What the task asks – Tally the lines containing the word "pixels" and give the total alone.

Available data –
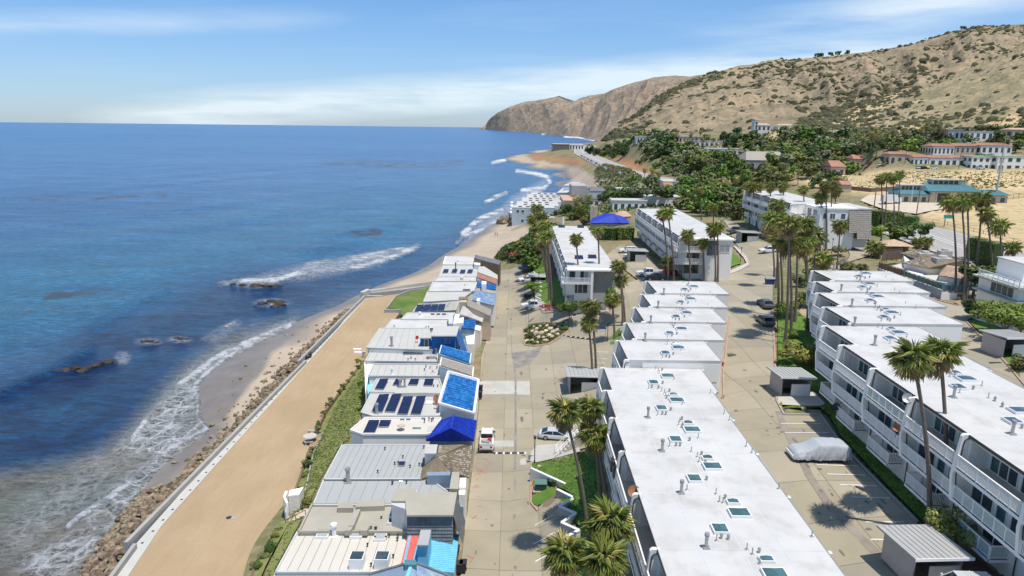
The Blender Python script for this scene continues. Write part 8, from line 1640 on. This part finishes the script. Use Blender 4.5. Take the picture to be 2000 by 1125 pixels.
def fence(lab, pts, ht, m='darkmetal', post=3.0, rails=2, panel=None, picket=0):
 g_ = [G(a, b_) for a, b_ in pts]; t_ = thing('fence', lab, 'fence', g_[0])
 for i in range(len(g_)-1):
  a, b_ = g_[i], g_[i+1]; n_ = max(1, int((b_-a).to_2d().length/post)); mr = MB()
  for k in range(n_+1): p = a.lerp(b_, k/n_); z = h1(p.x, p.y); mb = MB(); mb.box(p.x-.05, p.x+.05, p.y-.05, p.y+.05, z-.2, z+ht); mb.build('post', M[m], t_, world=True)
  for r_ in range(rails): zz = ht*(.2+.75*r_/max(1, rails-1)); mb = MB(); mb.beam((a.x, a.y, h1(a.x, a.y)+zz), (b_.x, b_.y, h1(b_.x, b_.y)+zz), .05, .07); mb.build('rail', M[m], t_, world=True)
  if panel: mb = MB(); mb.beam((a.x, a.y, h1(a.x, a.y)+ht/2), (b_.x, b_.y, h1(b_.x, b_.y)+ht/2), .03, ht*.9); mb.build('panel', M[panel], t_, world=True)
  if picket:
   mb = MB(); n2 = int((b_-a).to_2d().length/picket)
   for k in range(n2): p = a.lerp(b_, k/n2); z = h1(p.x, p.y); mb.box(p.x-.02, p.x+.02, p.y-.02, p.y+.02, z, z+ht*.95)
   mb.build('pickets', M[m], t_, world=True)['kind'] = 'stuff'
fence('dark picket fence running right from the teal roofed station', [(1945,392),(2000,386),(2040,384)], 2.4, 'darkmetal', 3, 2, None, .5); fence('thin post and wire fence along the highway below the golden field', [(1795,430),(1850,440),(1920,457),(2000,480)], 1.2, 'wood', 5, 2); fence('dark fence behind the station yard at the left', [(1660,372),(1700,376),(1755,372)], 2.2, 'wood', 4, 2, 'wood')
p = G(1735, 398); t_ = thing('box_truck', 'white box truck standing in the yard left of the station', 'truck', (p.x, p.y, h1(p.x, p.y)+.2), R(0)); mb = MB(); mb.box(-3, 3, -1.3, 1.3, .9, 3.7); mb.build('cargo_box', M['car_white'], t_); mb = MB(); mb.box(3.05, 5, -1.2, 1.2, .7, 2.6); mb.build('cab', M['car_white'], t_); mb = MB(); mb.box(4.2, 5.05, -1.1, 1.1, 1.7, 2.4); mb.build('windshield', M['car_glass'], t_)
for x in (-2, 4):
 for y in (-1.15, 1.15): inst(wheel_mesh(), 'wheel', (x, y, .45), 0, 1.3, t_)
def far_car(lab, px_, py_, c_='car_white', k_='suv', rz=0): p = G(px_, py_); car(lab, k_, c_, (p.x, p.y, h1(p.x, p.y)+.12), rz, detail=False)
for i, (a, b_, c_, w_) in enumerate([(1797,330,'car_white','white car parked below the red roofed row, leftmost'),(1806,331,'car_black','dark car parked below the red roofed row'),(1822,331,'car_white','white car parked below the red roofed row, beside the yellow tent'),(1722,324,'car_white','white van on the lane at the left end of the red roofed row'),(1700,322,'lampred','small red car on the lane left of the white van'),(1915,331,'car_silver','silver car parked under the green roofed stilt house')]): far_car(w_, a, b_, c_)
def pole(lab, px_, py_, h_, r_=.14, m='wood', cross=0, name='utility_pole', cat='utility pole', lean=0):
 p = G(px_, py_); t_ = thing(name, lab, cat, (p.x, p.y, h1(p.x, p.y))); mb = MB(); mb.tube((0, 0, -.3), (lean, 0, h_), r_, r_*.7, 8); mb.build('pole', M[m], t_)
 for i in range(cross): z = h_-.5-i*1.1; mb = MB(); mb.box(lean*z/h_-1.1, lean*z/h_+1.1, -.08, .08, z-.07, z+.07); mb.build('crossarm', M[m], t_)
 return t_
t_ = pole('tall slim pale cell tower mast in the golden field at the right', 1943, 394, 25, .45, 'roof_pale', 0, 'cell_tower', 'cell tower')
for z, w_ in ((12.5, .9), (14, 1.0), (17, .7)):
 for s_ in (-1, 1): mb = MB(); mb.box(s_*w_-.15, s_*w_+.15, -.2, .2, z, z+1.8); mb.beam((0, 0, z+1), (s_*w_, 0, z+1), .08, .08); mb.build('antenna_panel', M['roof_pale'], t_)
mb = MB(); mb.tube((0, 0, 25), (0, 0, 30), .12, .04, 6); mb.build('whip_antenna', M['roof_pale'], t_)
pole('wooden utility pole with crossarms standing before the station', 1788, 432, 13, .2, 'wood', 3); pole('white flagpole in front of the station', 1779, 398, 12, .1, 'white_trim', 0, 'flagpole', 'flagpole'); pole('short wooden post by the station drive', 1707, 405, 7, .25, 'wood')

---

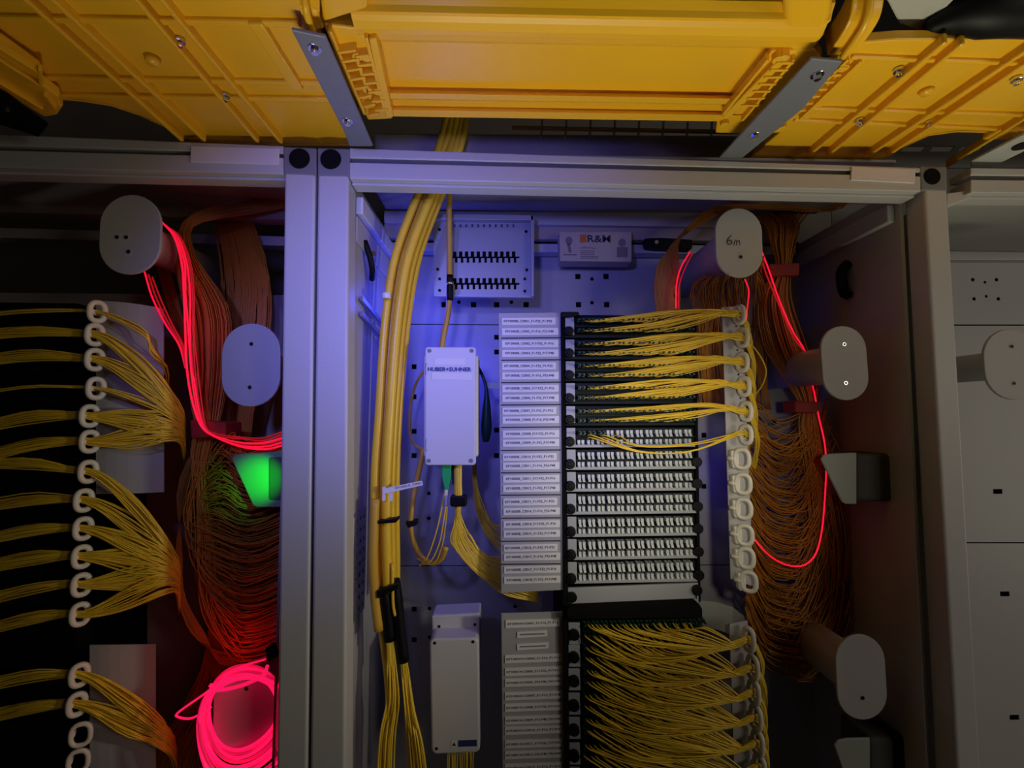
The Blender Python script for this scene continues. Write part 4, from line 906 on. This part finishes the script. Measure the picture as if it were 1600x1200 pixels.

Task answer – 2